● Required work
Repeat the listing word for word. No pictures belong in the copy.
═════ Information shown ═════
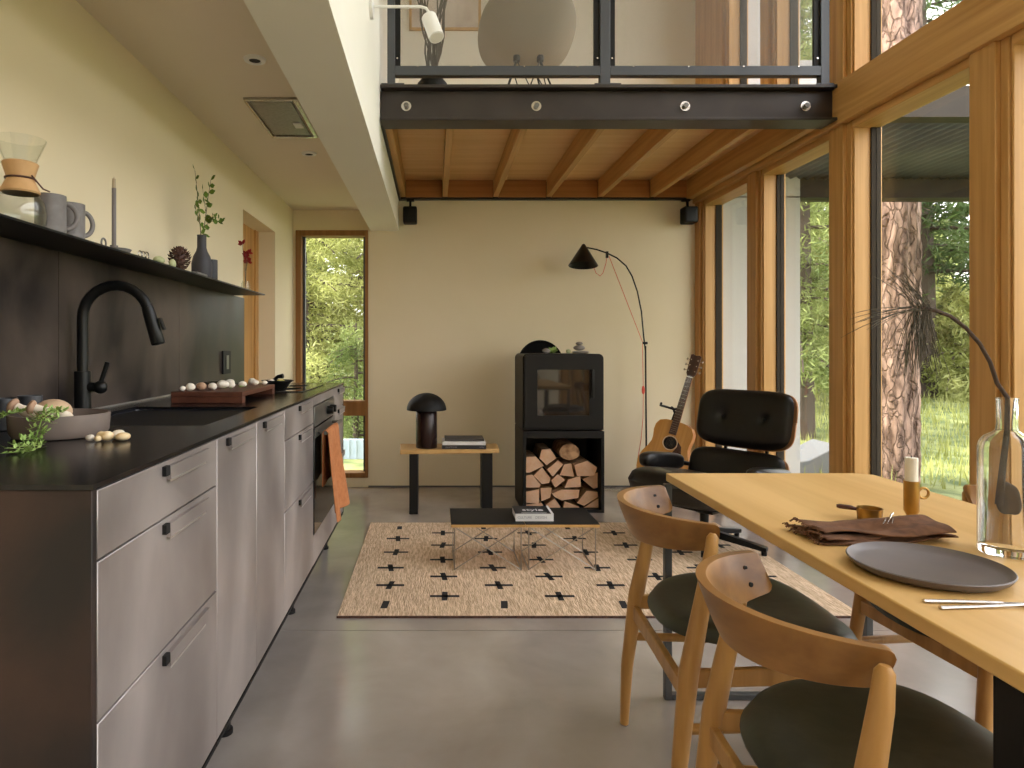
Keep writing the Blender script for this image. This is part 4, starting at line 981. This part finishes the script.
def bgrid(name,w_,h_,t,Mx,buttons,bend=.45):
    # puffed cushion as two bowed faces meeting at a rounded rim
    mb=MB(); NU,NV=40,24
    def prof(y,z):
        a=abs(2*y/w_)**4.5+abs(2*z/h_)**3.2; return max(0,1-a)**.42
    def face(sgn):
        def fn(u,v):
            # map square to superellipse
            y=2*u-1; z=2*v-1; s_=(abs(y)**4.5+abs(z)**4.5)**(1/4.5); mx=max(abs(y),abs(z)); k=mx/s_ if s_>0 else 1
            Y_=y*k*w_/2; Z_=z*k*h_/2
            x=sgn*t/2*(1-mx**5)**.5 if mx<1 else 0
            if sgn>0:
                for (by,bz) in buttons:
                    d2=(Y_-by)**2+(Z_-bz)**2; x-=.022*math.exp(-d2/.0005)+.012*math.exp(-d2/.006)
            return Mx@Vector((x+bend*Y_*Y_,Y_,Z_))
        return fn
    mb.grid(face(1),NU,NV); n0=len(mb.v); mb.grid(face(-1),NU,NV)
    for i in range(len(mb.f)//2,len(mb.f)): mb.f[i]=mb.f[i][::-1]
    return build(mb,name,M['leather'],lc,world=False,angle=80)
hc=bgrid('headrest_cushion',.60,.355,.095,Mh,[(-.13,0.0),(.13,0.0)])
shellp('headrest_shell',.605,.358,Mh,-.040)
for y in (-.13,.13):
    mb=MB(); p=Mh@Vector((.036,y,0)); mb.ell(tuple(p),(.009,.009,.009)); build(mb,'button',M['leather'],hc,world=False)
bgrid('back_cushion',.60,.28,.105,Ml,[])
shellp('back_shell',.605,.262,Ml,-.040)
for y in (-.13,.13):
    mb=MB(); a=Ml@Vector((-.055,y,-.08)); b_=Mh@Vector((-.055,y,.08)); mb.tube([a,b_],.013,8,flat=.5); build(mb,'spine_bracket',M['black'],lc,world=False)
Ms=Matrix.Translation((.075,0,.325))@Matrix.Rotation(math.radians(-90-9),4,'Y')
bgrid('seat_cushion',.60,.66,.19,Ms,[],bend=.18)
shellp('seat_shell',.60,.58,Ms,-.085,bend=.55,curl=.30)
for s in (-1,1):
    mb=MB(); mb.ell((-.08,s*.335,.430),(.20,.050,.052),e1=.6,e2=.6,nu=32,nv=16,fn=lambda p: Vector((p.x,p.y,p.z+p.x*.12)))
    build(mb,'armrest',M['leather'],lc,world=False)
    mb=MB(); mb.tube([(-.20,s*.33,.41),(-.36,s*.28,.38)],.014,10); build(mb,'arm_bracket',M['black'],lc,world=False)
mb=MB(); mb.cyl((0,0,.075),(0,0,.20),.024,n=20); mb.cyl((0,0,.19),(0,0,.215),.05,.10,24); build(mb,'swivel_column',M['black'],lc,world=False)
mb=MB(); mb.box(-.13,.13,-.13,.13,.215,.232); build(mb,'seat_plate',M['black'],lc,world=False,bevel=.003)
for k in range(5):
    a=2*PI*k/5+math.radians(105); d=Vector((math.cos(a),math.sin(a),0)); sx=Vector((-d.y,d.x,0)); mb=MB()
    A=[d*.01+sx*.016,d*.01-sx*.016,d*.33-sx*.022,d*.33+sx*.022]
    lo=[(.06),(.06),(.022),(.022)]; hi=[.105,.105,.046,.046]
    mb.add([(p.x,p.y,z) for p,z in zip(A,lo)]+[(p.x,p.y,z) for p,z in zip(A,hi)],[(0,3,2,1),(4,5,6,7),(0,1,5,4),(1,2,6,5),(2,3,7,6),(3,0,4,7)])
    l=build(mb,'leg',M['black'],lc,world=False,bevel=.003)
    mb=MB(); p=d*.315; mb.cyl((p.x,p.y,.0005),(p.x,p.y,.024),.014,n=14); build(mb,'foot_glide',M['blackm'],l,world=False)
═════
● Exercise result
Keep writing the Blender script for this image. This is part 4, starting at line 981. This part finishes the script.
def bgrid(name,w_,h_,t,Mx,buttons,bend=.45):
    # puffed cushion as two bowed faces meeting at a rounded rim
    mb=MB(); NU,NV=40,24
    def prof(y,z):
        a=abs(2*y/w_)**4.5+abs(2*z/h_)**3.2; return max(0,1-a)**.42
    def face(sgn):
        def fn(u,v):
            # map square to superellipse
            y=2*u-1; z=2*v-1; s_=(abs(y)**4.5+abs(z)**4.5)**(1/4.5); mx=max(abs(y),abs(z)); k=mx/s_ if s_>0 else 1
            Y_=y*k*w_/2; Z_=z*k*h_/2
            x=sgn*t/2*(1-mx**5)**.5 if mx<1 else 0
            if sgn>0:
                for (by,bz) in buttons:
                    d2=(Y_-by)**2+(Z_-bz)**2; x-=.022*math.exp(-d2/.0005)+.012*math.exp(-d2/.006)
            return Mx@Vector((x+bend*Y_*Y_,Y_,Z_))
        return fn
    mb.grid(face(1),NU,NV); n0=len(mb.v); mb.grid(face(-1),NU,NV)
    for i in range(len(mb.f)//2,len(mb.f)): mb.f[i]=mb.f[i][::-1]
    return build(mb,name,M['leather'],lc,world=False,angle=80)
hc=bgrid('headrest_cushion',.60,.355,.095,Mh,[(-.13,0.0),(.13,0.0)])
shellp('headrest_shell',.605,.358,Mh,-.040)
for y in (-.13,.13):
    mb=MB(); p=Mh@Vector((.036,y,0)); mb.ell(tuple(p),(.009,.009,.009)); build(mb,'button',M['leather'],hc,world=False)
bgrid('back_cushion',.60,.28,.105,Ml,[])
shellp('back_shell',.605,.262,Ml,-.040)
for y in (-.13,.13):
    mb=MB(); a=Ml@Vector((-.055,y,-.08)); b_=Mh@Vector((-.055,y,.08)); mb.tube([a,b_],.013,8,flat=.5); build(mb,'spine_bracket',M['black'],lc,world=False)
Ms=Matrix.Translation((.075,0,.325))@Matrix.Rotation(math.radians(-90-9),4,'Y')
bgrid('seat_cushion',.60,.66,.19,Ms,[],bend=.18)
shellp('seat_shell',.60,.58,Ms,-.085,bend=.55,curl=.30)
for s in (-1,1):
    mb=MB(); mb.ell((-.08,s*.335,.430),(.20,.050,.052),e1=.6,e2=.6,nu=32,nv=16,fn=lambda p: Vector((p.x,p.y,p.z+p.x*.12)))
    build(mb,'armrest',M['leather'],lc,world=False)
    mb=MB(); mb.tube([(-.20,s*.33,.41),(-.36,s*.28,.38)],.014,10); build(mb,'arm_bracket',M['black'],lc,world=False)
mb=MB(); mb.cyl((0,0,.075),(0,0,.20),.024,n=20); mb.cyl((0,0,.19),(0,0,.215),.05,.10,24); build(mb,'swivel_column',M['black'],lc,world=False)
mb=MB(); mb.box(-.13,.13,-.13,.13,.215,.232); build(mb,'seat_plate',M['black'],lc,world=False,bevel=.003)
for k in range(5):
    a=2*PI*k/5+math.radians(105); d=Vector((math.cos(a),math.sin(a),0)); sx=Vector((-d.y,d.x,0)); mb=MB()
    A=[d*.01+sx*.016,d*.01-sx*.016,d*.33-sx*.022,d*.33+sx*.022]
    lo=[(.06),(.06),(.022),(.022)]; hi=[.105,.105,.046,.046]
    mb.add([(p.x,p.y,z) for p,z in zip(A,lo)]+[(p.x,p.y,z) for p,z in zip(A,hi)],[(0,3,2,1),(4,5,6,7),(0,1,5,4),(1,2,6,5),(2,3,7,6),(3,0,4,7)])
    l=build(mb,'leg',M['black'],lc,world=False,bevel=.003)
    mb=MB(); p=d*.315; mb.cyl((p.x,p.y,.0005),(p.x,p.y,.024),.014,n=14); build(mb,'foot_glide',M['blackm'],l,world=False)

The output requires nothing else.